Difficulty: Challenging
Instructions

Things You'll Need:

  • Student loan lender contact numbers
  1. Step 1

    Contact your lender. All major student loan lenders offer deferments and forbearances for borrowers who are experiencing unexpected financial hardships such as the loss of a job. If your student loan is already in default, contact the lender anyway to see if they offer repayment plans or other options to get your debt repaid.

  2. Step 2

    Consolidate all of your student loans. Consolidation turns multiple student loan payments into one and saves you money because instead of paying interest on multiple student loans, you're only paying interest on one.

  3. Step 3

    Go over your debt-to-income ratio carefully with your bankruptcy lawyer. The main reason for doing this is to figure out how much money you have left after paying your monthly living expenses. The other reason is to determine if your student loans will be paid in full within the Chapter 13 Bankruptcy repayment period.

  4. Step 4

    Know your financial obligations after the repayment period is over.

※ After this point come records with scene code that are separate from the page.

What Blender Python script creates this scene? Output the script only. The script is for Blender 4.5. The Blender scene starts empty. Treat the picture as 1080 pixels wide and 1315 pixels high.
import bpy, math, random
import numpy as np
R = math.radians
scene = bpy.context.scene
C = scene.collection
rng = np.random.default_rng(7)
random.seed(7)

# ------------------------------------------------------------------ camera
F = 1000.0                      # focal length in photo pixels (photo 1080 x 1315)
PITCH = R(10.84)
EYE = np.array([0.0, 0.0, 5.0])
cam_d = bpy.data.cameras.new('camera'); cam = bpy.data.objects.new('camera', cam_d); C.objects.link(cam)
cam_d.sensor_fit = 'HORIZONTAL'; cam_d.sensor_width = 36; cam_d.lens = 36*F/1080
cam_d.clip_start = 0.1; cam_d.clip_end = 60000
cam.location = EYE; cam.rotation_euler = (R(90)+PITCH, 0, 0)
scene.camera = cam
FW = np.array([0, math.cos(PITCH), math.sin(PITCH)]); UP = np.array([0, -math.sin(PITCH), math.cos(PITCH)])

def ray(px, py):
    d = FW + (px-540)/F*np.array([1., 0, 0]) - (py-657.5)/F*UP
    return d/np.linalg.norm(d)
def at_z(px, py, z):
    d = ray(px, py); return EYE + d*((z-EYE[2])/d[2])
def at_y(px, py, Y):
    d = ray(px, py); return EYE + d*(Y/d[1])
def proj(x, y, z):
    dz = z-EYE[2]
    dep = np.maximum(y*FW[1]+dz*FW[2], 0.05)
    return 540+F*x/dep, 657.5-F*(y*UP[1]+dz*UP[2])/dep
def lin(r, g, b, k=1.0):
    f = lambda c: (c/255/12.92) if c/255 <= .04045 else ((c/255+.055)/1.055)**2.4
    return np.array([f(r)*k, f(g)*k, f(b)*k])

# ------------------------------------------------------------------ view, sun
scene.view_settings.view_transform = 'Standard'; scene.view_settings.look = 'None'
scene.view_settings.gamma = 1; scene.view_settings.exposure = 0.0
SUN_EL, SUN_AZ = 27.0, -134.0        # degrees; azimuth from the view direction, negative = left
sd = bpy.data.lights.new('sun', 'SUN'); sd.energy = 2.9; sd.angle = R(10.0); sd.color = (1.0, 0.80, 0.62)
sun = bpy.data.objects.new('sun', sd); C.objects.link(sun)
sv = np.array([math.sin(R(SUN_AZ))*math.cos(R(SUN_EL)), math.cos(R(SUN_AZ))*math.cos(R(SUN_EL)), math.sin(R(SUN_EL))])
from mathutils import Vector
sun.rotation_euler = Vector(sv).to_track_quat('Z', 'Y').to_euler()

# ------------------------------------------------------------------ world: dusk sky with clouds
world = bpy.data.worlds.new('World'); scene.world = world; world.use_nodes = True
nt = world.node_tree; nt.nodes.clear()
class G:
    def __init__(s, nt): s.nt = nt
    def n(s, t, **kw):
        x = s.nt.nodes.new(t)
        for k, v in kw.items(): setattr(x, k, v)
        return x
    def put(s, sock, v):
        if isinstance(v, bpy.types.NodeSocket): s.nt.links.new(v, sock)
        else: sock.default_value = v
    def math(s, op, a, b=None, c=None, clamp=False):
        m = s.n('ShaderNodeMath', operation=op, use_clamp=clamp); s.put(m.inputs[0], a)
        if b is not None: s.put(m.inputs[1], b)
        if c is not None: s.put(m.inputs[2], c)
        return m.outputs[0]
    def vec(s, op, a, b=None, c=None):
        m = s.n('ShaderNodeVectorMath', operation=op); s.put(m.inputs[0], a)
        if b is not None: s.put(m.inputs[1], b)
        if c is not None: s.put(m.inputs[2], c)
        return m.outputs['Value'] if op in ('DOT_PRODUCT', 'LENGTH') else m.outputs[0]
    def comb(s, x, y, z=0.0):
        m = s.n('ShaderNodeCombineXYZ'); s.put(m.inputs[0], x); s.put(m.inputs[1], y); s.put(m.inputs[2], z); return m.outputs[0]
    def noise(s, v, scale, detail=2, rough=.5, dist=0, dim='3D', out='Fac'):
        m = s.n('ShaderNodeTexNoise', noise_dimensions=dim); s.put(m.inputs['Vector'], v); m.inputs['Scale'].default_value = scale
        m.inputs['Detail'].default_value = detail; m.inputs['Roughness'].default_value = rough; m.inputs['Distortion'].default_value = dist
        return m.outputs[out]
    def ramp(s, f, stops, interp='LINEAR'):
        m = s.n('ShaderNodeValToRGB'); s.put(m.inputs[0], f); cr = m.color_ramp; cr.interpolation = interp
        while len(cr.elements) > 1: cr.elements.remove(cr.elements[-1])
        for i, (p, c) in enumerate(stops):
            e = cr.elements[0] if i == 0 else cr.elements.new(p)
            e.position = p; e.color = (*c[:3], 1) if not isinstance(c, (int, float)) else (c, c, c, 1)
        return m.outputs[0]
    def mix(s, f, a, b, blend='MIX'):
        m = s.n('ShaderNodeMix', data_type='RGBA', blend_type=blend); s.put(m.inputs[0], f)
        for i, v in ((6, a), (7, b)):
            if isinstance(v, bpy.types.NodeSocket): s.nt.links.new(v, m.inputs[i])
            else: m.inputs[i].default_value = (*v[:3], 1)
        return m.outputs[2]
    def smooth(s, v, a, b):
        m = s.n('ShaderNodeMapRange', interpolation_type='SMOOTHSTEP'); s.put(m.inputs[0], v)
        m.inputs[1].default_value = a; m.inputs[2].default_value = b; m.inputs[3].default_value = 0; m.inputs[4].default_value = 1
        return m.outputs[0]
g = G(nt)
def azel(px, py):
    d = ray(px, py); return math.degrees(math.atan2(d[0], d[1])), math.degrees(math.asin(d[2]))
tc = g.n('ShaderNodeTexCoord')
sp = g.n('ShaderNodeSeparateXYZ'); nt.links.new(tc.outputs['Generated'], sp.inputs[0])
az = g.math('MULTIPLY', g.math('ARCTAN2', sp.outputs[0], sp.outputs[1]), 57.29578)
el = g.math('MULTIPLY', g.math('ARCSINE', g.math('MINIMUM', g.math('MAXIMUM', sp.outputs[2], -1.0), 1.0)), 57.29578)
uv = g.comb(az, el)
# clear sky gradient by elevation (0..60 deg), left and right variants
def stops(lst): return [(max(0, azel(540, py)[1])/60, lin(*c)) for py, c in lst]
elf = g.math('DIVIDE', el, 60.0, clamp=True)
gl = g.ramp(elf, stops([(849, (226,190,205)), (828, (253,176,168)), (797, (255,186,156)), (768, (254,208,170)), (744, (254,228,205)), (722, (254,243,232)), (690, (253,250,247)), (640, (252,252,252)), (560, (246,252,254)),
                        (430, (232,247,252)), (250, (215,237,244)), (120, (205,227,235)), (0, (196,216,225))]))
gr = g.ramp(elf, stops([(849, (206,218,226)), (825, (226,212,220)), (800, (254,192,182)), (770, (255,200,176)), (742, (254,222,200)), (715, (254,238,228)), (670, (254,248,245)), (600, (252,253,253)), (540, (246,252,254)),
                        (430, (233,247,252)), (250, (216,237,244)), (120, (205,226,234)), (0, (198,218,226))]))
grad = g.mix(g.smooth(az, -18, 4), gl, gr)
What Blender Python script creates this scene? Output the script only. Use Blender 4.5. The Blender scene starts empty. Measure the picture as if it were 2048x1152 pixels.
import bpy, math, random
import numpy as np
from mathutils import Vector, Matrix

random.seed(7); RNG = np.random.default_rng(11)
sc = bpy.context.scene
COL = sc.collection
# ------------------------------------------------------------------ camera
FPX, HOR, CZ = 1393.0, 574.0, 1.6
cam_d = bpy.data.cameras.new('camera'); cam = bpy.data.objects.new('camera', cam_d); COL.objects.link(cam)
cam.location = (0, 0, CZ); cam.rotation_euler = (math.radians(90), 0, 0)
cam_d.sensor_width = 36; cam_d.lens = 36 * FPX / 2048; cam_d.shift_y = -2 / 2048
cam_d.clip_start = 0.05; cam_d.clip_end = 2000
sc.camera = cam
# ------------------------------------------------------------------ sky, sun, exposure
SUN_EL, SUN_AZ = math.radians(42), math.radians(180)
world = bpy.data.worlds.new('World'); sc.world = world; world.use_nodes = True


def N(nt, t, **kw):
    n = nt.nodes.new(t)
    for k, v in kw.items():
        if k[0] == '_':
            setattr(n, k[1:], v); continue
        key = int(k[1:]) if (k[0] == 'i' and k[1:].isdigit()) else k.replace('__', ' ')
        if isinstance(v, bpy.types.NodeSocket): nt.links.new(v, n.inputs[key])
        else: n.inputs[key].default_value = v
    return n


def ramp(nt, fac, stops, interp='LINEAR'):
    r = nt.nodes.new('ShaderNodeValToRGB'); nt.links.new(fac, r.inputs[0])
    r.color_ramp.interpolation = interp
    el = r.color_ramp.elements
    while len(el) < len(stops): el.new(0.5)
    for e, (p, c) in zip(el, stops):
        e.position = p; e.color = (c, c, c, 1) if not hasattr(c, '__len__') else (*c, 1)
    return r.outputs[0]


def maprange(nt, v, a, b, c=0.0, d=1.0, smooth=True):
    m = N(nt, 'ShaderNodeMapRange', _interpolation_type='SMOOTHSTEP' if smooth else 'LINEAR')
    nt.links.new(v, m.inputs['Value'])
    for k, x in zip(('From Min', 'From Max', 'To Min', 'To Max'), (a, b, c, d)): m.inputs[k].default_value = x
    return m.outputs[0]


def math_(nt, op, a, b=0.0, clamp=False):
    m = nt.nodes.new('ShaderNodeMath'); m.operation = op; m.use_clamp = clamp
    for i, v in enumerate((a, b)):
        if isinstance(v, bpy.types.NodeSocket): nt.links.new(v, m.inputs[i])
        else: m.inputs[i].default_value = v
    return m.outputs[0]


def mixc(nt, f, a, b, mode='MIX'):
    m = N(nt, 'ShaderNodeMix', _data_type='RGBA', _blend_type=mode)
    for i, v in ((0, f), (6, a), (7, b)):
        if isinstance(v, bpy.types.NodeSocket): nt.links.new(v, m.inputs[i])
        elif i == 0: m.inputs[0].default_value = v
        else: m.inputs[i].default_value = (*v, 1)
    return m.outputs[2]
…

You are still obligated to continue making payments on your student loans even if your determined Chapter 13 Bankruptcy repayment plan has ended.

Tips & Warnings
  • Always file for a deferment or forbearance with the student loan lender first. Both options give you time to hold off making payments until your financial situation has turned around.
  • Don't forget that there are serious financial consequences if you don't pay back your student loans. Loan companies can garnish your wages, take federal income tax refunds, take a percentage of federal income benefits and charge collection and commission fees of 25 percent and 28 percent of the loan, respectively.